**What the task asks:** Transcribe every line from the top down to the line with "man, world=True, smooth=60)", both ends included, but not the pictures.

**Dataset excerpt:**

## BEGIN

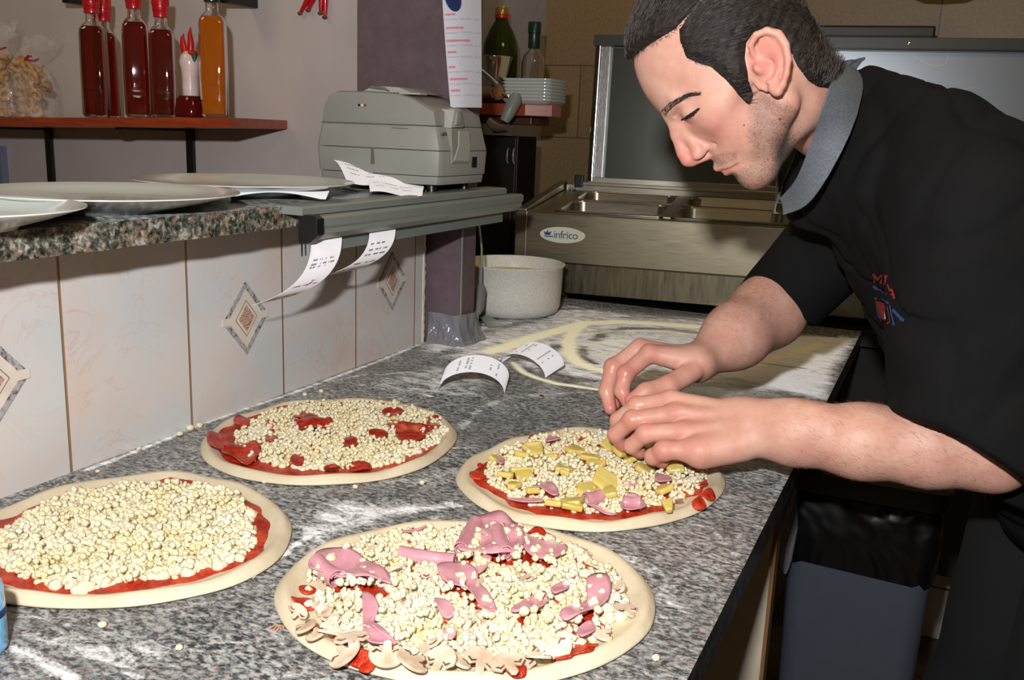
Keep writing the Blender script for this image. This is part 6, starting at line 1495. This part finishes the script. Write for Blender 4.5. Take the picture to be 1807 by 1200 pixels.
# fine dark hairs on the forearms
am = armh*(np.linalg.norm(V-hc, axis=1) > .2); ai = rb.choice(n_, 3600, p=am/am.sum()); R_ = V[ai]; ax1 = at(1340, 757, 1.12)-ELN; ax2 = at(1240, 635, 1.29)-ELF
isn = (d1[ai] < d2[ai])[:, None]; axd = np.where(isn, ax1/np.linalg.norm(ax1), ax2/np.linalg.norm(ax2)); orr = np.where(isn, ELN, ELF); rad_ = R_-orr; rad_ -= axd*(rad_*axd).sum(1, keepdims=True); rad_ /= np.linalg.norm(rad_, axis=1, keepdims=True)
strands('arm_hair', R_+rad_*.0002, axd*.8+np.cross(axd, rad_)*.5+rad_*.12+rb.normal(size=R_.shape)*.2, .0075, .000075, simple('arm_hair_brown', (96, 62, 46), .6), man, .0004, .001, 3, 10)
# two moles
for px, py, r_ in ((1376, 210, .0016), (1313, 221, .0010)):
    MB().sphere(tuple(on_head(px, py, -.0003)), r_, 2).build('mole', simple('mole_brown', (110, 60, 48), .5), man, world=True, smooth=60)

# ---------------------------------------------------------------- black top
Rc = lambda x, y, z=0: RC@np.array([x, -y, -z])
hemN_p = at(1664, 792, 1.05); hemN_n = Rc(-.564, -.826, .10); hemN_n /= np.linalg.norm(hemN_n)
hemF_p = at(1362, 541, 1.42); hemF_n = Rc(-.43, -.90, -.10); hemF_n /= np.linalg.norm(hemF_n)
slN = (at(1712, 350, 1.04), at(1722, 820, 1.05)); slF = (SHF+np.array([0, 0, -.005]), at(1352, 560, 1.425))
def fbm(P, seed, sc, n=7):
    r = np.random.default_rng(seed); f = 0
    for i in range(n): k = r.normal(size=3)*sc*(1+.25*i); f = f+np.cos(P@k+r.uniform(0, 6.28))/(1+.35*i)
    return f/n
def fold(P): return fbm(P, 5, 26)*.0040+fbm(P, 9, 60)*.0014+.0062*np.clip(1-np.abs(fbm(P*[1, 1, .55], 21, 15, 5))/.10, 0, 1)+.0035*np.clip(1-np.abs(fbm(P*[.6, 1, 1], 33, 24, 5))/.12, 0, 1)
def sleeveN(P, fo=0):
    d = rc(P, slN[0], slN[1], .090, .094); pl = (P-hemN_p)@hemN_n+fbm(P, 3, 22)*.006; inner = np.maximum(d+.018, -(pl+.040))
    return smax(np.maximum(d+fo, pl), -inner, .003)
def sleeveF(P, fo=0):
    d = rc(P, slF[0], slF[1], .080, .061); pl = (P-hemF_p)@hemF_n; inner = np.maximum(d+.0135, -(pl+.020))
    return smax(np.maximum(d+fo*.5, pl), -inner, .003)
def shirt(P):
    t = rc(P, NB+np.array([.040, .0, -.035]), SHN+np.array([.01, .02, -.02]), .070, .074); t = smin(t, rc(P, NB+np.array([.045, .03, -.04]), SHF, .070, .075), .05)
    t = smin(t, rc(P, (.03, 1.27, 1.205), (.13, 1.29, 1.07), .125, .135), .06); t = smin(t, rc(P, (.13, 1.29, 1.07), (.22, 1.34, .92), .135, .14), .06)
    t = smin(t, rc(P, (-.035, 1.335, 1.19), (.06, 1.36, 1.06), .095, .11), .05)
    t = smin(t, rc(P, (.05, 1.20, 1.215), (.22, 1.26, 1.08), .085, .11), .06); t = smin(t, rc(P, at(1524, 192, 1.172), at(1650, 268, 1.09), .052, .074), .03); t = smin(t, rc(P, at(1500, 262, 1.19), at(1450, 345, 1.21), .055, .05), .03)
    fo = fold(P); f = smin(t+fo, sleeveF(P, fo), .028); f = smin(f, sleeveN(P, fo), .022)
    nk = rc(P, h2w((-112, 0, -70)), NB+np.array([-.01, .0, .0]), .056, .042); return smax(f, -nk, .006)
VS, FS = surface([(np.array([.09, 1.25, 1.08]), .42, shirt, 0)], .0042)
M_shirt = Mat('black_cotton'); wv = M_shirt.noise(600, 2, .5); M_shirt.set(color=M_shirt.ramp(M_shirt.noise(14, 4), [(.3, lin((17, 17, 18))), (.7, lin((23, 23, 24)))]), rough=.9, spec=.12, normal=M_shirt.bump(wv, .2, .0008)); M_shirt = M_shirt.m
np_mesh('black_top', VS, FS, M_shirt, man)
# collar
Ic = [(1478, 108), (1466, 150), (1450, 195), (1435, 240), (1421, 283), (1404, 322), (1374, 354)]
Oc = [(1497, 107), (1525, 140), (1514, 195), (1494, 250), (1462, 312), (1424, 366), (1378, 381)]
ts = np.linspace(0, 1, 25); kk = np.linspace(0, 1, 7)
def cpath(L_, t): return np.array([np.interp(t, kk, [q[0] for q in L_]), np.interp(t, kk, [q[1] for q in L_])])
def smoothp(L_, t): return sum(cpath(L_, min(1, max(0, t+e))) for e in (-.06, -.03, 0, .03, .06))/5
di = lambda t: 1.172-.085*math.sin(math.pi*min(1, t*1.02))**.75-.010*t
do = lambda t: 1.165-.098*math.sin(math.pi*min(1, t*1.02))**.75-.015*t
both = lambda P: np.minimum(head_skin(P), shirt(P))
def coll(L_, dd, lift):
    px = np.array([smoothp(L_, t) for t in ts]); hit = trace(both, px[:, 0], px[:, 1], lift, .85); dep = (hit-CAM)@RC[:, 2]; ref = np.array([dd(t) for t in ts]); dep = np.clip(dep, ref-.10, ref+.01)
    dep = np.convolve(np.r_[[dep[0]]*3, dep, [dep[-1]]*3], np.hanning(9)[1:-1]/np.hanning(9)[1:-1].sum(), 'same')[3:-3]; return [at(*q, d) for q, d in zip(px, dep)]
Inr = coll(Ic, di, .006); Otr = coll(Oc, do, .006)
Lax = np.array([.41, -.91, 0]); Lax /= np.linalg.norm(Lax)
c0 = (Inr[0]+Inr[-1]+Otr[0]+Otr[-1])/4; axl = Lax-(Inr[-1]-Inr[0])*(Lax@(Inr[-1]-Inr[0]))/((Inr[-1]-Inr[0])@(Inr[-1]-Inr[0])); axl /= np.linalg.norm(axl)
mir = lambda p: p-2*axl*((p-c0)@axl)
G = []
for a, b in zip(Inr, Otr): G.append([a*(1-w)+b*w+Rc(0, 0, .004*math.sin(math.pi*w)+.0022*math.sin(math.pi*w)*math.sin(31*np.dot(b, [7, 5, 9]))) for w in np.linspace(0, 1, 6)])
Gm = [[mir(p) for p in row] for row in G]
M_collar = Mat('grey_cotton'); M_collar.set(color=M_collar.ramp(M_collar.noise(260, 4, .7, M_collar.map(scale=(1, 1, 3))), [(.3, lin((78, 84, 92))), (.7, lin((108, 114, 122)))]), rough=.85); M_collar = M_collar.m
cl = sheet('grey_collar', Gm[::-1]+G[1:], M_collar, man, .0022, world=True)

# ---------------------------------------------------------------- trousers, shoes
def legs(P):
    f = None
    for hx, hy, kx, ky, fx, fy in ((.19, 1.44, .135, 1.46, .20, 1.47), (.25, 1.26, .20, 1.25, .27, 1.24)):
        d = rc(P, (hx, hy, .90), (kx, ky, .50), .098, .072); d = smin(d, rc(P, (kx, ky, .50), (fx, fy, .06), .072, .058), .03); f = d if f is None else smin(f, d, .02)
    f = smin(f, rc(P, (.19, 1.44, .92), (.25, 1.26, .92), .12, .12), .04)
    return np.maximum(f+fbm(P, 15, 28)*.005, .035-P[:, 2])
VL, FL = surface([(np.array([.2, 1.35, .5]), .68, legs, 0)], .0062)
np_mesh('trousers', VL, FL, simple('dark_trousers', (14, 16, 18), .9), man)
for fx, fy in ((.20, 1.47), (.27, 1.24)):
    def shoe(P, fx=fx, fy=fy): return np.maximum(smin(rc(P, (fx+.02, fy, .045), (fx-.13, fy, .032), .045, .038), rc(P, (fx+.01, fy, .06), (fx, fy, .09), .045, .042), .02), .002-P[:, 2])
    Vs_, Fs_ = surface([(np.array([fx-.05, fy, .05]), .16, shoe, 0)], .005); np_mesh('shoe', Vs_, Fs_, M_black, man)

# ---------------------------------------------------------------- embroidered emblem on the chest
def on_shirt(px, py, lift=.0012): return trace(shirt, px, py, lift, .70, 60)[0]
def patch(name, polys, mat, lift=.0014, par=None):
    bm = MB()
    for poly in polys:
        c = np.mean(poly, 0); Q = np.array([*poly, c]); H_3 = trace(shirt, Q[:, 0], Q[:, 1], lift, .70, 50); V_ = [bm.bm.verts.new(tuple(q)) for q in H_3[:-1]]; vc = bm.bm.verts.new(tuple(H_3[-1]))
        for a, b in zip(V_, V_[1:]+V_[:1]): bm.bm.faces.new((a, b, vc))
    return bm.build(name, mat, par or man, world=True)
M_er = simple('red_thread', (150, 26, 26), .7); M_eb = simple('blue_thread', (34, 54, 104), .7); M_ew = simple('white_thread', (220, 220, 224), .7)
def stroke(pts, w):
    pts = np.array(pts, float); o = []; 
    for i in range(len(pts)-1):
        d = pts[i+1]-pts[i]; n = np.array([-d[1], d[0]])/np.linalg.norm(d)*w/2; o.append([pts[i]+n, pts[i+1]+n, pts[i+1]-n, pts[i]-n])
    return o
patch('embroidered_letters', stroke([(1543, 499), (1541, 483), (1548, 494), (1556, 485), (1554, 501)], 3.4)+stroke([(1560, 486), (1566, 488)], 2.5)+stroke([(1563, 487), (1560, 503)], 3.2)+stroke([(1566, 502), (1569, 511), (1571, 513)], 2.4)+stroke([(1569, 513), (1574, 511), (1578, 527)], 3.2)+stroke([(1571, 520), (1576, 519)], 2.2), M_er)
em = patch('embroidered_shield', [[(1544, 531), (1556, 533), (1566, 540), (1570, 560), (1571, 568), (1566, 572), (1560, 566), (1553, 560), (1549, 548)]], M_er)
patch('white_figure', [[(1550, 539), (1556, 537), (1562, 542), (1562, 547), (1560, 552), (1556, 548), (1552, 545)], [(1558, 550), (1561, 550), (1563, 563), (1561, 563)]], M_ew, .0042, em)
patch('blue_embroidery', stroke([(1541, 505), (1547, 510), (1552, 511), (1558, 516), (1565, 519)], 4)+stroke([(1543, 525), (1547, 529)], 3)+stroke([(1556, 527), (1562, 531), (1568, 536)], 4)+stroke([(1547, 540), (1549, 556), (1556, 567)], 2.4)+stroke([(1570, 538), (1572, 552), (1577, 570)], 2.4)+stroke([(1575, 546), (1582, 554), (1588, 560), (1595, 566)], 5)+stroke([(1584, 553), (1590, 566)], 3)+stroke([(1574, 571), (1579, 573)], 4), M_eb)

## END

**Full answer:**
Keep writing the Blender script for this image. This is part 6, starting at line 1495. This part finishes the script. Write for Blender 4.5. Take the picture to be 1807 by 1200 pixels.
# fine dark hairs on the forearms
am = armh*(np.linalg.norm(V-hc, axis=1) > .2); ai = rb.choice(n_, 3600, p=am/am.sum()); R_ = V[ai]; ax1 = at(1340, 757, 1.12)-ELN; ax2 = at(1240, 635, 1.29)-ELF
isn = (d1[ai] < d2[ai])[:, None]; axd = np.where(isn, ax1/np.linalg.norm(ax1), ax2/np.linalg.norm(ax2)); orr = np.where(isn, ELN, ELF); rad_ = R_-orr; rad_ -= axd*(rad_*axd).sum(1, keepdims=True); rad_ /= np.linalg.norm(rad_, axis=1, keepdims=True)
strands('arm_hair', R_+rad_*.0002, axd*.8+np.cross(axd, rad_)*.5+rad_*.12+rb.normal(size=R_.shape)*.2, .0075, .000075, simple('arm_hair_brown', (96, 62, 46), .6), man, .0004, .001, 3, 10)
# two moles
for px, py, r_ in ((1376, 210, .0016), (1313, 221, .0010)):
    MB().sphere(tuple(on_head(px, py, -.0003)), r_, 2).build('mole', simple('mole_brown', (110, 60, 48), .5), man, world=True, smooth=60)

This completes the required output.